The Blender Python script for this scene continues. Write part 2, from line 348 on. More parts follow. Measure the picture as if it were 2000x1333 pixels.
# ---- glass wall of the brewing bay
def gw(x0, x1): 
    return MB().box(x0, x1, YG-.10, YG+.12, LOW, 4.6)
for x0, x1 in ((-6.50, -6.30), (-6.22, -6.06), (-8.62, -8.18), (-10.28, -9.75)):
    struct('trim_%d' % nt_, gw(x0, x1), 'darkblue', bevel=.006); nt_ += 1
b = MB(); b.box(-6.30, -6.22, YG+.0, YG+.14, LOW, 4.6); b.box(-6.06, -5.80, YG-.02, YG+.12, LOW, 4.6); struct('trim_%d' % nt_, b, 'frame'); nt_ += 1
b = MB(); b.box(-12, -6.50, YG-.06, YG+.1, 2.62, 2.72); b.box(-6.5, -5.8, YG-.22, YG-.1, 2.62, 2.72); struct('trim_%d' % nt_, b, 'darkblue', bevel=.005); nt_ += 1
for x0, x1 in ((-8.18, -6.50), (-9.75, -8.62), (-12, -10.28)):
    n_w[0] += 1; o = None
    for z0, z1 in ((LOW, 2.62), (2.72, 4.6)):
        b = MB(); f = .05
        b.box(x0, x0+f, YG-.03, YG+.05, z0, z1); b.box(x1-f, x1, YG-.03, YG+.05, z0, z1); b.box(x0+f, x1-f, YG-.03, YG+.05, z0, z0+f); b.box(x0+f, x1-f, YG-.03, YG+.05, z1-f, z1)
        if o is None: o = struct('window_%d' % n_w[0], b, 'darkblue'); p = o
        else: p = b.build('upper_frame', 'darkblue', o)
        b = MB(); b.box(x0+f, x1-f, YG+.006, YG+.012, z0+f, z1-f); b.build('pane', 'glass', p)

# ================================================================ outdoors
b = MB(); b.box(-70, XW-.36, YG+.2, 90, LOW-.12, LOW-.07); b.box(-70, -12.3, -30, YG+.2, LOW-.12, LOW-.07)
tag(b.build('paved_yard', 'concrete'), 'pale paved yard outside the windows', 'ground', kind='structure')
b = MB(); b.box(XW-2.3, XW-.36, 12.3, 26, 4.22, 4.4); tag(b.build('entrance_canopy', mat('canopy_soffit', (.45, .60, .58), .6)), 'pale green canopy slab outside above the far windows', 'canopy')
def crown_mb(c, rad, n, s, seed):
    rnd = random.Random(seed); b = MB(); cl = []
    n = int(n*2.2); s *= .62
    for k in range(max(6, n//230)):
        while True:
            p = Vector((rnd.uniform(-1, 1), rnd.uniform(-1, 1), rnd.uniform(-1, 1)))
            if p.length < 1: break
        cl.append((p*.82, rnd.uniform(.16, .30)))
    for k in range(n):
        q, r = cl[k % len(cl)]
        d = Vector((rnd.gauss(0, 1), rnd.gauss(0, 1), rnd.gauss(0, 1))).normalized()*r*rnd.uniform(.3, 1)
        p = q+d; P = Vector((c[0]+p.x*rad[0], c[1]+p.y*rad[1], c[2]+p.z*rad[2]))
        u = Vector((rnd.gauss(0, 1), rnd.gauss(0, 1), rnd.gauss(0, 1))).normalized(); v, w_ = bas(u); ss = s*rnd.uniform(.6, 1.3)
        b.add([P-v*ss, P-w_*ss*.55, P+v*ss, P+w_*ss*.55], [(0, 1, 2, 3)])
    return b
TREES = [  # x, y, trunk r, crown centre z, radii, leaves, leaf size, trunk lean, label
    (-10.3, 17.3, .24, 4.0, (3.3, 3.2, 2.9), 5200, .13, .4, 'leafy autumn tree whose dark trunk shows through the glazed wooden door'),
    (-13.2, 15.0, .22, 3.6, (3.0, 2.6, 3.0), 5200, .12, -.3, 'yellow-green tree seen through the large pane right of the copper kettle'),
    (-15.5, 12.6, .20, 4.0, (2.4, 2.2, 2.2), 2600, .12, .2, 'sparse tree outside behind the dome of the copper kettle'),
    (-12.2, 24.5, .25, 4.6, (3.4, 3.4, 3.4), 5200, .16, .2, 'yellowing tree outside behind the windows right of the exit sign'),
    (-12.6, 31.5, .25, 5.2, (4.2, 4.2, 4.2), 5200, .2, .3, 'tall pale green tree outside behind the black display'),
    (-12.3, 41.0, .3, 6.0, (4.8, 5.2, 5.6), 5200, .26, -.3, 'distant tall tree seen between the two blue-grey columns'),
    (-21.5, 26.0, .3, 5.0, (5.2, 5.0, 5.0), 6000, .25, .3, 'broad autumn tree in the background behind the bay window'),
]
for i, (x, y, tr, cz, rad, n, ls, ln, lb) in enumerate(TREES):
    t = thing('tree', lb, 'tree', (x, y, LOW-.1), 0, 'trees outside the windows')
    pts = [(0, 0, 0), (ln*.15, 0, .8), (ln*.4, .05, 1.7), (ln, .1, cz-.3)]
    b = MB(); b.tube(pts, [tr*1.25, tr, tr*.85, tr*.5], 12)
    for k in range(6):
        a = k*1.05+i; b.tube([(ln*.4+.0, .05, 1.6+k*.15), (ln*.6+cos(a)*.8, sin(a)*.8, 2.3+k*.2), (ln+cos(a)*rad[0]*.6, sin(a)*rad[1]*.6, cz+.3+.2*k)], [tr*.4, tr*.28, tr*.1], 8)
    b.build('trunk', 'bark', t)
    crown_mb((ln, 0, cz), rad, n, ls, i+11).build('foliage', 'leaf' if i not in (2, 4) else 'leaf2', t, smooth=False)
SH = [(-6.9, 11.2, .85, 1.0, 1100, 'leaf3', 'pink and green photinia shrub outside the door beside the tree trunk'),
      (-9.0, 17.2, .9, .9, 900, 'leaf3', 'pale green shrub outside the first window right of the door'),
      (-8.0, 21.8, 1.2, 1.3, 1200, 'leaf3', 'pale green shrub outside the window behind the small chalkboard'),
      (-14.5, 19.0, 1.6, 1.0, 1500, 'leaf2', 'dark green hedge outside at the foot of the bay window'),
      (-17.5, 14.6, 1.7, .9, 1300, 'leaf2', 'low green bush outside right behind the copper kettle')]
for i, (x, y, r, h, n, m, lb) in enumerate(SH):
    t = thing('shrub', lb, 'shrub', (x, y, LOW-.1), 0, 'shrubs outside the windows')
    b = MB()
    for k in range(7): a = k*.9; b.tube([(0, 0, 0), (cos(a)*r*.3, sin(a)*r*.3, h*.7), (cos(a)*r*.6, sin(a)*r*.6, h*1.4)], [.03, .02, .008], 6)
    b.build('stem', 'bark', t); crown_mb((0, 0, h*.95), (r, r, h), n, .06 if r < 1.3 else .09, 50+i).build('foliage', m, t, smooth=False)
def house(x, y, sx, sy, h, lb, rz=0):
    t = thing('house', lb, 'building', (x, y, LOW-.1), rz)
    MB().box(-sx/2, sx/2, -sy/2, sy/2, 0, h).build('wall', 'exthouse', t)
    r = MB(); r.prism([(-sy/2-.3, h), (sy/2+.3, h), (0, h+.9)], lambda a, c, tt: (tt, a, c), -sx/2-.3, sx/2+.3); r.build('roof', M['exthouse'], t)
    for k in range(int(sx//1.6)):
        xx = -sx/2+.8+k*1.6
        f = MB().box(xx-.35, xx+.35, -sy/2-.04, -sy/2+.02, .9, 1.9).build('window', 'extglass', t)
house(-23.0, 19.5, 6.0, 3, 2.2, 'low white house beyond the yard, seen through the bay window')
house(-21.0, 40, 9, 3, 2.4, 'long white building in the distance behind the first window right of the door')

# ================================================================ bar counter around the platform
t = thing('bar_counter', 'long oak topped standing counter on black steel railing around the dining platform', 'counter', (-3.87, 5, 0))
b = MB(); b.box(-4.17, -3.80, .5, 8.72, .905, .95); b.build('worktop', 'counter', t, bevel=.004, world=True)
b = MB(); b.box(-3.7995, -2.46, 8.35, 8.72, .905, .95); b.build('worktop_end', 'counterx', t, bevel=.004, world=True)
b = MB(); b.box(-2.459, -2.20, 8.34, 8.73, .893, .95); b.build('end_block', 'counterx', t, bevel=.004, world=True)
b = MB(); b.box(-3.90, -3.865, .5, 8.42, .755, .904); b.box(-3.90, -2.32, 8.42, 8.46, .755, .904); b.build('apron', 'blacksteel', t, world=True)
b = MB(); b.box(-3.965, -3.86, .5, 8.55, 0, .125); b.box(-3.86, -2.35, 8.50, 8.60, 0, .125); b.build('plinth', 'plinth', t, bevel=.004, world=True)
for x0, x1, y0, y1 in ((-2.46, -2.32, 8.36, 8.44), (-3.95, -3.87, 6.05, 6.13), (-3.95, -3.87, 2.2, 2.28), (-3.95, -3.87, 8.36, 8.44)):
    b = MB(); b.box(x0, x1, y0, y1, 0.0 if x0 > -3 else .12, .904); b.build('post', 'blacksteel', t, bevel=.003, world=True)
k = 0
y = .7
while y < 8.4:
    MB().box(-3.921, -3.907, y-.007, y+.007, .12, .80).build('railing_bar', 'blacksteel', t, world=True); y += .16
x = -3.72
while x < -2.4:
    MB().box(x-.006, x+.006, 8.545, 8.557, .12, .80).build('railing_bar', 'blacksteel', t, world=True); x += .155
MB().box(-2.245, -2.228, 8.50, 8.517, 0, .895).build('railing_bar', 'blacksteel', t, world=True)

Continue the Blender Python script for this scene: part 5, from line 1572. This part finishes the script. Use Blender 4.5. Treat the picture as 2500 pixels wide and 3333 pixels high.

Directions for this task: Reproduce, please, the lines of the material from its first line down to the line containing "b = MB(); b.box(x0+f, x1-f, YG+.006, YG+.012, z0+f, z1-f);", keeping both ends and nothing beyond them.

Answer to this problem:
The Blender Python script for this scene continues. Write part 2, from line 348 on. More parts follow. Measure the picture as if it were 2000x1333 pixels.
# ---- glass wall of the brewing bay
def gw(x0, x1): 
    return MB().box(x0, x1, YG-.10, YG+.12, LOW, 4.6)
for x0, x1 in ((-6.50, -6.30), (-6.22, -6.06), (-8.62, -8.18), (-10.28, -9.75)):
    struct('trim_%d' % nt_, gw(x0, x1), 'darkblue', bevel=.006); nt_ += 1
b = MB(); b.box(-6.30, -6.22, YG+.0, YG+.14, LOW, 4.6); b.box(-6.06, -5.80, YG-.02, YG+.12, LOW, 4.6); struct('trim_%d' % nt_, b, 'frame'); nt_ += 1
b = MB(); b.box(-12, -6.50, YG-.06, YG+.1, 2.62, 2.72); b.box(-6.5, -5.8, YG-.22, YG-.1, 2.62, 2.72); struct('trim_%d' % nt_, b, 'darkblue', bevel=.005); nt_ += 1
for x0, x1 in ((-8.18, -6.50), (-9.75, -8.62), (-12, -10.28)):
    n_w[0] += 1; o = None
    for z0, z1 in ((LOW, 2.62), (2.72, 4.6)):
        b = MB(); f = .05
        b.box(x0, x0+f, YG-.03, YG+.05, z0, z1); b.box(x1-f, x1, YG-.03, YG+.05, z0, z1); b.box(x0+f, x1-f, YG-.03, YG+.05, z0, z0+f); b.box(x0+f, x1-f, YG-.03, YG+.05, z1-f, z1)
        if o is None: o = struct('window_%d' % n_w[0], b, 'darkblue'); p = o
        else: p = b.build('upper_frame', 'darkblue', o)
        b = MB(); b.box(x0+f, x1-f, YG+.006, YG+.012, z0+f, z1-f); b.build('pane', 'glass', p)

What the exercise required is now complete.